Go through the listing and set it down exactly, leaving out its pictures.
──────── DATASET CONTENT
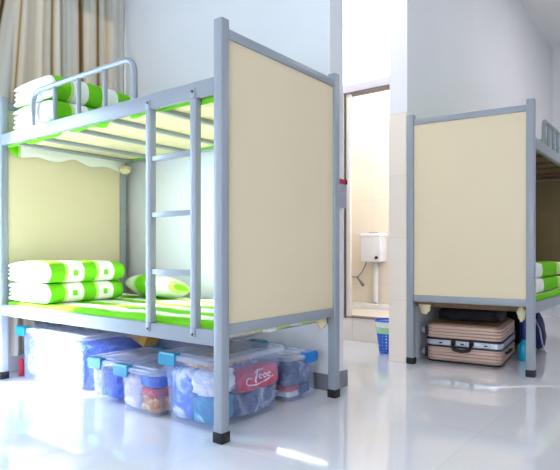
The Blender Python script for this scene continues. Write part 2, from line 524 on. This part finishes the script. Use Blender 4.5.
def XL(x, y, z): return (x, y, z)
make_mattress('thin cream mattress on the lower deck of the left bunk bed', XL, LW, LL, .4385, .482, (.47, .97, .4385))
make_mattress('thin cream mattress on the upper deck of the left bunk bed', XL, LW, LL, 1.4995, 1.540, (.47, .97, 1.4995))
make_mattress('thin cream mattress on the lower deck of the right bunk bed', XR, RW, LL, .4385, .482, (3, -.3, .4385))
make_mattress('thin cream mattress on the upper deck of the right bunk bed', XR, RW, LL, 1.4995, 1.526, (3, -.3, 1.4995))
def hem_up(side, t):
    if side == 'open':
        a = 1.456 - .012*max(0, math.sin(t*17+.6)) - .006*math.sin(t*47)
        return a + (.02 if .33 < t < .42 or .62 < t < .66 else 0)
    if side == 'far': return 1.432 - .022*abs(math.sin(t*5+.4)) - .012*math.sin(t*21)
    if side == 'near': return 1.45
    return 1.475
def hem_low(side, t):
    if side == 'near': return .434 - .014*math.sin(t*PI)**2 - .006*math.sin(t*19)
    return .452
make_sheet('bed_sheet', 'green and white striped sheet on the lower bunk behind the ladder', M['sheet'], XL, LW, LL, .490, .438, hem_low, (0, 0, 0))
make_sheet('bed_sheet', 'green and white sheet drooping under the rail of the left upper bunk', M['sheet'], XL, LW, LL, 1.548, 1.4995, hem_up, (0, 0, 0))
make_sheet('bed_sheet', 'green and white sheet on the right bunk bed, lower level', M['sheet_b'], XR, RW, LL, .490, .438, lambda s, t: .441 if s == 'near' else .452, (2.1, -.744, 0))
make_sheet('bed_sheet', 'green and white sheet on the right bunk bed, upper level', M['sheet_b'], XR, RW, LL, 1.532, 1.4995, lambda s, t: 1.47, (2.1, -.744, 0))

def make_quilt(label, mat, x0, x1, y0, y1, z0, z1, seed, group, axis='x'):
    """quilt folded in four: outer C-fold round an inner fold; the round fold faces -y, the layered ends face +-x"""
    H = z1-z0; t = H/4
    bm = BM()
    nx = 22
    def fold(yf, yb, za, zb, th, ybend):
        """thick C profile in (y,z): lower layer, round front, upper layer"""
        zc = (za+zb)/2; R = (zb-za)/2; r = R-th
        out = [(yb, za), (yb*.6+yf*.4, za-.001)]
        inn = [(yb, za+th), (yb*.6+yf*.4, za+th)]
        for k in range(0, 9):
            a = -PI/2 - PI*k/8
            out.append((yf+R+R*math.cos(a)*1.0, zc+R*math.sin(a)))
            inn.append((yf+R+max(r, .003)*math.cos(a), zc+max(r, .003)*math.sin(a)))
        out += [(yb*.6+yf*.4, zb+.004), (yb, zb-.006)]; inn += [(yb*.6+yf*.4, zb-th), (yb, zb-th-.004)]
        return out + inn[::-1]
    for (yf, yb, za, zb, th) in ((y0, y1, z0, z1, t*.97), (y0+t*1.15, y1-.012, z0+t*1.03, z1-t*1.03, t*.93)):
        prof = fold(yf, yb, za, zb, th, 0)
        rings = []
        for i in range(nx+1):
            f = i/nx; x = x0+(x1-x0)*f
            e = min(f, 1-f)*2
            sq = 1-.16*(1-min(1, e*4.5))**2
            ring = []
            zc = (za+zb)/2
            for (y, z) in prof:
                n1 = .010*fbm(x*1.0, y, 6, seed) + .004*fbm(x, y+z, 17, seed+5)
                zz = zc+(z-zc)*sq
                top = (z-z0)/H
                if axis == 'x': p = (x, y + n1*.8, zz + n1*top + .006*top*math.sin(f*PI))
                else: p = (y + n1*.8, x, zz+n1*top)
                ring.append(p)
            rings.append(ring)
        add_loft(bm, rings)
    o = obj('folded_quilt', bm, mat, origin=((x0+x1)/2, (y0+y1)/2, z0) if axis == 'x' else ((y0+y1)/2, (x0+x1)/2, z0), smooth=True)
    subsurf(o, 1)
    tag(o, label, 'quilt', group)
    return o
g = 'folded quilts on the left bunk bed'
make_quilt('folded green and white quilt lying directly on the left lower bunk', M['quilt'], .012, .57, 1.40, 1.87, .494, .610, 2, g)
make_quilt('folded green and white quilt, upper of the two on the left lower bunk', M['quilt'], .004, .565, 1.385, 1.865, .614, .738, 7, g)
make_quilt('folded green and white quilt behind the guard rail, lower of the pair', M['quilt_b'], .036, .70, 1.36, 1.87, 1.552, 1.690, 4, g)
make_quilt('folded green and white quilt behind the guard rail, upper of the pair', M['quilt_b'], .036, .71, 1.37, 1.865, 1.694, 1.838, 9, g)
g = 'folded quilts on the right bunk bed'
make_quilt('folded green and white quilt on the right lower bunk, bottom of the pair', M['quilt_r'], -.66, -.20, 2.40, 3.7, .494, .600, 12, g, 'y')
make_quilt('folded green and white quilt on the right lower bunk, top of the pair', M['quilt_r'], -.65, -.21, 2.41, 3.7, .604, .715, 15, g, 'y')
make_quilt('folded green and white quilt behind the bars of the right upper bunk', M['quilt'], -.66, -.53, 2.85, 3.7, 1.552, 1.67, 17, g, 'y')

def make_pillow(label, cx, cy, cz, hx, hy, hz, rotz, tilt):
    bm = BM(); n, m = 36, 20
    rings = []
    mt = Matrix.Translation((cx, cy, cz)) @ Matrix.Rotation(rotz, 4, 'Z') @ Matrix.Rotation(tilt, 4, 'Y')
    for j in range(1, m):
        ph = -PI/2+PI*j/m
        ring = []
        for i in range(n):
            a = 2*PI*i/n
            ca, sa = math.cos(a), math.sin(a)
            k = (abs(ca)**3.2+abs(sa)**3.2)**(-1/3.2)
            rr = abs(math.cos(ph))**.55
            x, y = k*ca*rr*hx, k*sa*rr*hy
            z = hz*math.sin(ph)*(abs(math.sin(ph))**.1)*(1-.35*(k*rr-.5 if k*rr > .5 else 0)) + .006*fbm(x, y, 12, 2)
            ring.append((x, y, z))
        rings.append(ring)
    add_loft(bm, rings, mat=mt)
    o = obj('pillow', bm, M['pillow'], origin=(cx, cy, cz-hz), smooth=True)
    tag(o, label, 'pillow')
make_pillow('green and white pillow on the lower bunk against the wall', .77, 1.33, .564, .14, .25, .072, 0, .25)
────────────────
● **CORRECT RESPONSE**
The Blender Python script for this scene continues. Write part 2, from line 524 on. This part finishes the script. Use Blender 4.5.
def XL(x, y, z): return (x, y, z)
make_mattress('thin cream mattress on the lower deck of the left bunk bed', XL, LW, LL, .4385, .482, (.47, .97, .4385))
make_mattress('thin cream mattress on the upper deck of the left bunk bed', XL, LW, LL, 1.4995, 1.540, (.47, .97, 1.4995))
make_mattress('thin cream mattress on the lower deck of the right bunk bed', XR, RW, LL, .4385, .482, (3, -.3, .4385))
make_mattress('thin cream mattress on the upper deck of the right bunk bed', XR, RW, LL, 1.4995, 1.526, (3, -.3, 1.4995))
def hem_up(side, t):
    if side == 'open':
        a = 1.456 - .012*max(0, math.sin(t*17+.6)) - .006*math.sin(t*47)
        return a + (.02 if .33 < t < .42 or .62 < t < .66 else 0)
    if side == 'far': return 1.432 - .022*abs(math.sin(t*5+.4)) - .012*math.sin(t*21)
    if side == 'near': return 1.45
    return 1.475
def hem_low(side, t):
    if side == 'near': return .434 - .014*math.sin(t*PI)**2 - .006*math.sin(t*19)
    return .452
make_sheet('bed_sheet', 'green and white striped sheet on the lower bunk behind the ladder', M['sheet'], XL, LW, LL, .490, .438, hem_low, (0, 0, 0))
make_sheet('bed_sheet', 'green and white sheet drooping under the rail of the left upper bunk', M['sheet'], XL, LW, LL, 1.548, 1.4995, hem_up, (0, 0, 0))
make_sheet('bed_sheet', 'green and white sheet on the right bunk bed, lower level', M['sheet_b'], XR, RW, LL, .490, .438, lambda s, t: .441 if s == 'near' else .452, (2.1, -.744, 0))
make_sheet('bed_sheet', 'green and white sheet on the right bunk bed, upper level', M['sheet_b'], XR, RW, LL, 1.532, 1.4995, lambda s, t: 1.47, (2.1, -.744, 0))

def make_quilt(label, mat, x0, x1, y0, y1, z0, z1, seed, group, axis='x'):
    """quilt folded in four: outer C-fold round an inner fold; the round fold faces -y, the layered ends face +-x"""
    H = z1-z0; t = H/4
    bm = BM()
    nx = 22
    def fold(yf, yb, za, zb, th, ybend):
        """thick C profile in (y,z): lower layer, round front, upper layer"""
        zc = (za+zb)/2; R = (zb-za)/2; r = R-th
        out = [(yb, za), (yb*.6+yf*.4, za-.001)]
        inn = [(yb, za+th), (yb*.6+yf*.4, za+th)]
        for k in range(0, 9):
            a = -PI/2 - PI*k/8
            out.append((yf+R+R*math.cos(a)*1.0, zc+R*math.sin(a)))
            inn.append((yf+R+max(r, .003)*math.cos(a), zc+max(r, .003)*math.sin(a)))
        out += [(yb*.6+yf*.4, zb+.004), (yb, zb-.006)]; inn += [(yb*.6+yf*.4, zb-th), (yb, zb-th-.004)]
        return out + inn[::-1]
    for (yf, yb, za, zb, th) in ((y0, y1, z0, z1, t*.97), (y0+t*1.15, y1-.012, z0+t*1.03, z1-t*1.03, t*.93)):
        prof = fold(yf, yb, za, zb, th, 0)
        rings = []
        for i in range(nx+1):
            f = i/nx; x = x0+(x1-x0)*f
            e = min(f, 1-f)*2
            sq = 1-.16*(1-min(1, e*4.5))**2
            ring = []
            zc = (za+zb)/2
            for (y, z) in prof:
                n1 = .010*fbm(x*1.0, y, 6, seed) + .004*fbm(x, y+z, 17, seed+5)
                zz = zc+(z-zc)*sq
                top = (z-z0)/H
                if axis == 'x': p = (x, y + n1*.8, zz + n1*top + .006*top*math.sin(f*PI))
                else: p = (y + n1*.8, x, zz+n1*top)
                ring.append(p)
            rings.append(ring)
        add_loft(bm, rings)
    o = obj('folded_quilt', bm, mat, origin=((x0+x1)/2, (y0+y1)/2, z0) if axis == 'x' else ((y0+y1)/2, (x0+x1)/2, z0), smooth=True)
    subsurf(o, 1)
    tag(o, label, 'quilt', group)
    return o
g = 'folded quilts on the left bunk bed'
make_quilt('folded green and white quilt lying directly on the left lower bunk', M['quilt'], .012, .57, 1.40, 1.87, .494, .610, 2, g)
make_quilt('folded green and white quilt, upper of the two on the left lower bunk', M['quilt'], .004, .565, 1.385, 1.865, .614, .738, 7, g)
make_quilt('folded green and white quilt behind the guard rail, lower of the pair', M['quilt_b'], .036, .70, 1.36, 1.87, 1.552, 1.690, 4, g)
make_quilt('folded green and white quilt behind the guard rail, upper of the pair', M['quilt_b'], .036, .71, 1.37, 1.865, 1.694, 1.838, 9, g)
g = 'folded quilts on the right bunk bed'
make_quilt('folded green and white quilt on the right lower bunk, bottom of the pair', M['quilt_r'], -.66, -.20, 2.40, 3.7, .494, .600, 12, g, 'y')
make_quilt('folded green and white quilt on the right lower bunk, top of the pair', M['quilt_r'], -.65, -.21, 2.41, 3.7, .604, .715, 15, g, 'y')
make_quilt('folded green and white quilt behind the bars of the right upper bunk', M['quilt'], -.66, -.53, 2.85, 3.7, 1.552, 1.67, 17, g, 'y')

def make_pillow(label, cx, cy, cz, hx, hy, hz, rotz, tilt):
    bm = BM(); n, m = 36, 20
    rings = []
    mt = Matrix.Translation((cx, cy, cz)) @ Matrix.Rotation(rotz, 4, 'Z') @ Matrix.Rotation(tilt, 4, 'Y')
    for j in range(1, m):
        ph = -PI/2+PI*j/m
        ring = []
        for i in range(n):
            a = 2*PI*i/n
            ca, sa = math.cos(a), math.sin(a)
            k = (abs(ca)**3.2+abs(sa)**3.2)**(-1/3.2)
            rr = abs(math.cos(ph))**.55
            x, y = k*ca*rr*hx, k*sa*rr*hy
            z = hz*math.sin(ph)*(abs(math.sin(ph))**.1)*(1-.35*(k*rr-.5 if k*rr > .5 else 0)) + .006*fbm(x, y, 12, 2)
            ring.append((x, y, z))
        rings.append(ring)
    add_loft(bm, rings, mat=mt)
    o = obj('pillow', bm, M['pillow'], origin=(cx, cy, cz-hz), smooth=True)
    tag(o, label, 'pillow')
make_pillow('green and white pillow on the lower bunk against the wall', .77, 1.33, .564, .14, .25, .072, 0, .25)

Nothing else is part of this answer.